This CD hails from a 1983 live Royal Festival Hall concert at a time when this symphony was much less known than it is now. In the intervening years, many of the usual suspects have recorded it, often as part of an integral cycle. This recording, however, wears its age particularly well!

Rozhdestvenksy had been at the apex of Shostakovich interpreters for years, even in 1983, and his experience shows in the flowing tempo and rhythmic variation in the huge adagio arc of the first movement (almost the length of the other movements combined) without losing either drama or intensity. The string playing is first rate. A relentless unremitting trudge often casts a shadow from which the remainder of the work never recovers.

Even by the standards of Shostakovich’s highly original approach to symphonic structure, the Eighth is certainly problematic.
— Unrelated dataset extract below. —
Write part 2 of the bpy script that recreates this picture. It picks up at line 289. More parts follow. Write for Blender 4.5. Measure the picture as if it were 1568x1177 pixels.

Rozhdestvensky’s account of the two bizarrely juxtaposed scherzi brings out the usual ‘bi-polar’ elements of Shostakovich’s scores in this vein: manic almost febrile gaiety alternating with militaristic aggression and grotesque hecticness. The trumpet episode in the second demonstrates the fine quality of the soloists in the London Philharmonic at that time.

The final two movements pose more interpretive challenges: perhaps Rozhdestvensky moves through the ghostly passacaglia fourth movement more swiftly than, say, Gergiev, but the sense of desolation is potent, with the flute conveying a feeling of utter desolation. Without pause, this movement blends into a final allegretto, deceptively named, as it’s almost as desolate as the preceding movement. The woodwind filigree sounds like green shoots springing from a frozen landscape. I wouldn’t describe the end as ambiguous, it’s too undeniably dark for that, but there is, I suppose, the proverbial glimmer of hope. No hesitation, then, recommending this version beside contemporary readings by Wigglesworth and Gergiev.